Как мы надеемся хотя бы в небольшой мере показать ниже, образ человека, утверждаемый православной антропологией, замечателен по своей многомерности и пластичности, по сочетанию в нем твердости духовных основ и абсолютной чуждости всякому отвлеченному догматизму, всякой рассудочной нормативности. Человек предстает здесь как динамичное целое, недробимое и в то же время сложносоставное и многообразно активное, истинный характер которого совершенно непередаваем ни механическими, ни органическими моделями (коим чрезмерно доверяются столь многие антропологические концепции); как уникальное по всей картине реальности «онтологическое орудие», находящееся в движении к полноте бытия, несущее в себе непостижимую способность и тягу к преображению: к тому, чтобы таинственно собрав в себе здешнее бытие в некий единый фокус, достичь его актуальной онтологической трансформации, претворения в иное бытие, свободное от ига конечности и смерти. По высоте задания, как и но реалистической полноте охвата, такой образ человека, хотя и сформировавшийся в основных чертах полтора тысячелития тому назад, по сей день остается скорее уж впереди нас, нежели позади. Он остается, таким образом, не только нераскрытым, но также еще и неустаревшим, непревзойденным — и потому не утрачивает способности оказаться нужным и ценным для современной мысли, современных духовных поисков, всей духовной ситуации наших дней. И в свете этого тема антропологии православного подвижничества оказывается далеко не академической и не исторической. Это — тема о нераскрытых возможностях, о неисчерпанных ресурсах православного миросозерцания, которые могли бы сыграть плодотворную роль в решении духовных задач современной эпохи. Могли бы — кто знает — оказаться вестью, заветом древней православной традиции современному сознанию…
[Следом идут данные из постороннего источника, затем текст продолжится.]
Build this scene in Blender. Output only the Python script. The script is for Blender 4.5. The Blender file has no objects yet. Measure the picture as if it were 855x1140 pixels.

Эти надежды, однако, не должны быть поняты как некий оптимистический прогноз. Решительно утверждая — и демонстрируя, по мере сил — богатство и неисчерпанность идейно–философских возможностей православной традиции, мы в то же время не входим ни в какие суждения касательно ее исторических перспектив. Последние — в руце Божией, и первые лишь немногое говорят о них. Философская плодотворность и неисчерпанность духовной традиции не служат залогом ее исторического успеха. Вспомним классический пример: на закате античного мера неоплатонизм создавал широкий многообещающий синтез всей языческой эллинской духовности, претворяя ее в стройное философское мировоззрение. Богатство идей, духовная глубина, интеллектуальная отточенность этого мировоззрения были неоспоримы, им попросту не было равных во всей предшествующей культурной истории. Однако время, в которое совершался этот духовный труд, уже более не принадлежало эллинскому разуму. И вопреки всей мощи своих ресурсов мировоззрение неоплатонизма было с самого рождения лишено исторической перспективы. Оно не сделалось основою, стержнем духовной культуры ни для какого общества, ни для одной эпохи, и поя его будущность свелась лишь к тому, чтобы на протяжении столетий служить предметом эксплуатации всевозможных религиозных течений и философских школ, перенимавших из него то одни, то другие разрозненные элементы. Оно достигло непревзойденной ясности мысли и разума, но эта ясность обернулась только симптомом приближения конца, только закатной «последней ясностью»… Эпоха же предпочла разуму безумие, предпочла абсурд христовой веры и абракадабру церковного догмата, и еще много столетий обходилась без стройного мировоззрения, которое сумело бы разъяснить, что это и не абсурд: и не абракадабра.
Этот глубокий пример не только напоминает нам, что судьбы духовной традиции — особая и непростая историософская проблематика, которая те исчерпывается, а скорее лишь начинается с признанием богатых внутренних возможностей этой традиции. Он сразу вводит нас и внутрь этой проблематики. В самом деле, едва ли возможно сомневаться в том, что поздние судьбы античной культуры — не просто случайный образчик расхождения между духовными потенциями и исторической действительностью. Напротив, эти судьбы, конечно, должны быть по–своему неизбежны, в них должна крыться какая‑то внутренняя обязательность, какая‑то историософская парадигма. И в свете этого ключевой историософский вопрос о горизонтах нашей традиции, по существу, можно поставить так: не проявляется ли эта же эллинская парадигма и в современном состоянии христианской — в нашем случае православной — духовности? Не пребывает ли ныне эта духовность в стадии некоего своего «неоплатонизма» (или шире, «александрийства»), в стадии достижения предзакатной ясности и отчетливости?